-- Begin Data lines --
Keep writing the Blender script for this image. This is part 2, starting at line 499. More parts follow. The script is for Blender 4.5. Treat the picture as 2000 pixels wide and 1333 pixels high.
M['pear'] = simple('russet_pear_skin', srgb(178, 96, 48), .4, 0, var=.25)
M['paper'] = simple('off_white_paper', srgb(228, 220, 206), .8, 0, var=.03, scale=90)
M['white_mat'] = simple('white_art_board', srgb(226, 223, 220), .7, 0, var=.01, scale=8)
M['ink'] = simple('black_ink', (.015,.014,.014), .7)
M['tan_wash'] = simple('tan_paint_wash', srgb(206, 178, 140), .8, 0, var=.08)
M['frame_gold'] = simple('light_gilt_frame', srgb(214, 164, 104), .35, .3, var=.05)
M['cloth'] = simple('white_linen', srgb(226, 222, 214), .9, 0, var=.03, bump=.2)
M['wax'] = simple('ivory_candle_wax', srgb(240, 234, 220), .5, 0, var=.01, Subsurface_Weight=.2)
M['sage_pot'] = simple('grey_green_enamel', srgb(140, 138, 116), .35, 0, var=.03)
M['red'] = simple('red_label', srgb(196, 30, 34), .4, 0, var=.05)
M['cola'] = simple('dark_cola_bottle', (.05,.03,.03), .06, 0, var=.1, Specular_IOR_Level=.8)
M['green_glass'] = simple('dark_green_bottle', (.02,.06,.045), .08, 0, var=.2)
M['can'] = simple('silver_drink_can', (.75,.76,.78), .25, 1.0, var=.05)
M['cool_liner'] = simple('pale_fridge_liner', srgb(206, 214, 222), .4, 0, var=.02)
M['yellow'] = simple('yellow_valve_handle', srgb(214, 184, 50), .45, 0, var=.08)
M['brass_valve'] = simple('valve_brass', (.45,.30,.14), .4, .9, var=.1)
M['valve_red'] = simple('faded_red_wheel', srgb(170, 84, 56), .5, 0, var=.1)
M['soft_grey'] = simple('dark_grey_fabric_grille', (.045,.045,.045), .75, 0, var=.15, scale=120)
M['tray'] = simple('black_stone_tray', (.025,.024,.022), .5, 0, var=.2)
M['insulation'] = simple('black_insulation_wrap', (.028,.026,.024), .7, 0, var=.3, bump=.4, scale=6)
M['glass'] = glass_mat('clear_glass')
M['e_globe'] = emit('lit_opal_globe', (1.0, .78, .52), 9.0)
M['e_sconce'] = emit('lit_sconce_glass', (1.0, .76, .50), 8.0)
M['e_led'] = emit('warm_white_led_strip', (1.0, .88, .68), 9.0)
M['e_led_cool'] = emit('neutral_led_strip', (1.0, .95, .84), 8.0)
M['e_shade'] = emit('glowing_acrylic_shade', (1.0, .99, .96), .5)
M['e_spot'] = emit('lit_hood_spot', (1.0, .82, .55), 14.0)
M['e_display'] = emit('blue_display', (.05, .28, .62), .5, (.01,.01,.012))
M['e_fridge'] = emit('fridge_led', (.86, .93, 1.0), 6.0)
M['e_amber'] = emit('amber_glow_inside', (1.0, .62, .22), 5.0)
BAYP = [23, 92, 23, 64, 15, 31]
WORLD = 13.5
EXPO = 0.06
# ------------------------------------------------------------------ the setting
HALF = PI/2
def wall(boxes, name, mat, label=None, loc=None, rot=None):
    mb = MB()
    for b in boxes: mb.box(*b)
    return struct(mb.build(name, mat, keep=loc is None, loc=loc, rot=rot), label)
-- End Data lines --
* Task statement: Your task is to repeat each line of the material exactly.

* Answer to this problem:
Keep writing the Blender script for this image. This is part 2, starting at line 499. More parts follow. The script is for Blender 4.5. Treat the picture as 2000 pixels wide and 1333 pixels high.
M['pear'] = simple('russet_pear_skin', srgb(178, 96, 48), .4, 0, var=.25)
M['paper'] = simple('off_white_paper', srgb(228, 220, 206), .8, 0, var=.03, scale=90)
M['white_mat'] = simple('white_art_board', srgb(226, 223, 220), .7, 0, var=.01, scale=8)
M['ink'] = simple('black_ink', (.015,.014,.014), .7)
M['tan_wash'] = simple('tan_paint_wash', srgb(206, 178, 140), .8, 0, var=.08)
M['frame_gold'] = simple('light_gilt_frame', srgb(214, 164, 104), .35, .3, var=.05)
M['cloth'] = simple('white_linen', srgb(226, 222, 214), .9, 0, var=.03, bump=.2)
M['wax'] = simple('ivory_candle_wax', srgb(240, 234, 220), .5, 0, var=.01, Subsurface_Weight=.2)
M['sage_pot'] = simple('grey_green_enamel', srgb(140, 138, 116), .35, 0, var=.03)
M['red'] = simple('red_label', srgb(196, 30, 34), .4, 0, var=.05)
M['cola'] = simple('dark_cola_bottle', (.05,.03,.03), .06, 0, var=.1, Specular_IOR_Level=.8)
M['green_glass'] = simple('dark_green_bottle', (.02,.06,.045), .08, 0, var=.2)
M['can'] = simple('silver_drink_can', (.75,.76,.78), .25, 1.0, var=.05)
M['cool_liner'] = simple('pale_fridge_liner', srgb(206, 214, 222), .4, 0, var=.02)
M['yellow'] = simple('yellow_valve_handle', srgb(214, 184, 50), .45, 0, var=.08)
M['brass_valve'] = simple('valve_brass', (.45,.30,.14), .4, .9, var=.1)
M['valve_red'] = simple('faded_red_wheel', srgb(170, 84, 56), .5, 0, var=.1)
M['soft_grey'] = simple('dark_grey_fabric_grille', (.045,.045,.045), .75, 0, var=.15, scale=120)
M['tray'] = simple('black_stone_tray', (.025,.024,.022), .5, 0, var=.2)
M['insulation'] = simple('black_insulation_wrap', (.028,.026,.024), .7, 0, var=.3, bump=.4, scale=6)
M['glass'] = glass_mat('clear_glass')
M['e_globe'] = emit('lit_opal_globe', (1.0, .78, .52), 9.0)
M['e_sconce'] = emit('lit_sconce_glass', (1.0, .76, .50), 8.0)
M['e_led'] = emit('warm_white_led_strip', (1.0, .88, .68), 9.0)
M['e_led_cool'] = emit('neutral_led_strip', (1.0, .95, .84), 8.0)
M['e_shade'] = emit('glowing_acrylic_shade', (1.0, .99, .96), .5)
M['e_spot'] = emit('lit_hood_spot', (1.0, .82, .55), 14.0)
M['e_display'] = emit('blue_display', (.05, .28, .62), .5, (.01,.01,.012))
M['e_fridge'] = emit('fridge_led', (.86, .93, 1.0), 6.0)
M['e_amber'] = emit('amber_glow_inside', (1.0, .62, .22), 5.0)
BAYP = [23, 92, 23, 64, 15, 31]
WORLD = 13.5
EXPO = 0.06
# ------------------------------------------------------------------ the setting
HALF = PI/2
def wall(boxes, name, mat, label=None, loc=None, rot=None):
    mb = MB()
    for b in boxes: mb.box(*b)
    return struct(mb.build(name, mat, keep=loc is None, loc=loc, rot=rot), label)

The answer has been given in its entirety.